* **Problem details**
Collect the lines of the entries where "Blender" shows up.

....................

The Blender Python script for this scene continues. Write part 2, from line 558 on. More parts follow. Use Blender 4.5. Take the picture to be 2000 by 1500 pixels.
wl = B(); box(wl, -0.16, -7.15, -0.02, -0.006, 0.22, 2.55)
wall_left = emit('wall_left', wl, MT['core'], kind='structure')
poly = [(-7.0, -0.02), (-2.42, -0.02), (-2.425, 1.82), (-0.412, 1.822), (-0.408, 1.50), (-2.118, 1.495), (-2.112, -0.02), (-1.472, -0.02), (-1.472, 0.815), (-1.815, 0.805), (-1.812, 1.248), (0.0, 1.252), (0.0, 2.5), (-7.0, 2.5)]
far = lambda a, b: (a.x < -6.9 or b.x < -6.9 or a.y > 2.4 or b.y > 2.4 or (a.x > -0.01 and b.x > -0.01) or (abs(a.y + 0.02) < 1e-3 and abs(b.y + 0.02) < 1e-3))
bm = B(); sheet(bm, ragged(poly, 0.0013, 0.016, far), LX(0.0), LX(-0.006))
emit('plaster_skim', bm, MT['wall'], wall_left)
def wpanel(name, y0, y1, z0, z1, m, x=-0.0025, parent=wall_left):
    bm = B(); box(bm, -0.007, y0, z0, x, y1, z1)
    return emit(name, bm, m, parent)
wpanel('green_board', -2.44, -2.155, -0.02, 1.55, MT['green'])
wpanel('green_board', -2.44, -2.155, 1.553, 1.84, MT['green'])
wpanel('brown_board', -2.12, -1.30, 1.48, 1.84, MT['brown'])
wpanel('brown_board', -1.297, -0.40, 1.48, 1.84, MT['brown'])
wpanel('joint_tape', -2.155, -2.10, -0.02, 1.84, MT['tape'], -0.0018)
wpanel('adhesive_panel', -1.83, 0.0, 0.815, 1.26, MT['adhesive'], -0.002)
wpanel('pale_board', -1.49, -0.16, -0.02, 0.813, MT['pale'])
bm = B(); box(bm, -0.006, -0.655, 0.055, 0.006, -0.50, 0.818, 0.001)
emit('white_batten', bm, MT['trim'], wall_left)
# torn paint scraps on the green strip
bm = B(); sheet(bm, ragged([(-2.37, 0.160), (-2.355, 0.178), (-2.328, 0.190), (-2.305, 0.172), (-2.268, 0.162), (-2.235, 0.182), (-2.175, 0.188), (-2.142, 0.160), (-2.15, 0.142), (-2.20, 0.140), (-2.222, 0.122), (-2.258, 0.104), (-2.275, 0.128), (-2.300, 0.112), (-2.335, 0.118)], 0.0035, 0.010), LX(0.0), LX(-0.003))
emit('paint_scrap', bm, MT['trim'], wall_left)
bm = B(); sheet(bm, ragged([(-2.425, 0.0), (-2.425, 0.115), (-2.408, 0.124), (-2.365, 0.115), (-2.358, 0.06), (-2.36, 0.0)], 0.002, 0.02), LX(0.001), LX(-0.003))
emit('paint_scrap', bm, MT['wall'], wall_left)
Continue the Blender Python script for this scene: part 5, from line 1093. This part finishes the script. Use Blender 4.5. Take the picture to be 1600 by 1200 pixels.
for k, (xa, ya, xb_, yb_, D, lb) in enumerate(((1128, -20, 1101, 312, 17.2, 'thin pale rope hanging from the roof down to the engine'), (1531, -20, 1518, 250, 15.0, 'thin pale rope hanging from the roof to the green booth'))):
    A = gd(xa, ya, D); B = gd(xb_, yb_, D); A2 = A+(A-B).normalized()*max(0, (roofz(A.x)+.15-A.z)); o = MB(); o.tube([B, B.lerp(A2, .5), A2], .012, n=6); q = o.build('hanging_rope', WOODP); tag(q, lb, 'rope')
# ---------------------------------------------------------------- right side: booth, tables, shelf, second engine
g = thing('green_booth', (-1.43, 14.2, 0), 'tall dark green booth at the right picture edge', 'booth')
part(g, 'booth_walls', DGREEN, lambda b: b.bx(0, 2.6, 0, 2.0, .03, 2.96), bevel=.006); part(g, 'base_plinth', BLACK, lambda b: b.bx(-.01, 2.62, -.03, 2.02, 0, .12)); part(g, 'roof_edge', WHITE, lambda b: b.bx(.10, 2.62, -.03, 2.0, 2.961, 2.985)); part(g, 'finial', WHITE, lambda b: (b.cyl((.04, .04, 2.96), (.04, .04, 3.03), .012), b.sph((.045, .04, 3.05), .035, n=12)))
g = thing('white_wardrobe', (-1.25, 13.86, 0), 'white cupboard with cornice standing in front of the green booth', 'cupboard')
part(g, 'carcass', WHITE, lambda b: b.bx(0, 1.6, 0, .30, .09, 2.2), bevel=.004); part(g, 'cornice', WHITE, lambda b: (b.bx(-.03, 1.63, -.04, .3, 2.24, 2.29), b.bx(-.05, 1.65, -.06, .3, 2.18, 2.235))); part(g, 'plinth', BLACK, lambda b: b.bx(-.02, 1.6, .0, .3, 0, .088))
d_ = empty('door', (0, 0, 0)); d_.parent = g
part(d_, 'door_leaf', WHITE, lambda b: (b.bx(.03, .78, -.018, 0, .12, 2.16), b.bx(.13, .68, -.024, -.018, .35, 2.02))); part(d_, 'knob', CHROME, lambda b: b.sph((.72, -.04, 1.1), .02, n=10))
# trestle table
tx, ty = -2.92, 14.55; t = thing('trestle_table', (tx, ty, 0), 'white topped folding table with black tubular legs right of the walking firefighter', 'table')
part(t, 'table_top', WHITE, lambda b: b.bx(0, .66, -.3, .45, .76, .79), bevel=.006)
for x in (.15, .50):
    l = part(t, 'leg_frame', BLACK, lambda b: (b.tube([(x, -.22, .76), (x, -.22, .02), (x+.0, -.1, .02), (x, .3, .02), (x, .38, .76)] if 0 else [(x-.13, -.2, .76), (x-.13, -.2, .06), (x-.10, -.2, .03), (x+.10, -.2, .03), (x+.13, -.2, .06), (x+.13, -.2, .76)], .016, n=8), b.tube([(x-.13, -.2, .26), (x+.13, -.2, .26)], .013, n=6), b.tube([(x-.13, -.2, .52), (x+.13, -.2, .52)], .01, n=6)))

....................

* **Written response**
The Blender Python script for this scene continues. Write part 2, from line 558 on. More parts follow. Use Blender 4.5. Take the picture to be 2000 by 1500 pixels.
Continue the Blender Python script for this scene: part 5, from line 1093. This part finishes the script. Use Blender 4.5. Take the picture to be 1600 by 1200 pixels.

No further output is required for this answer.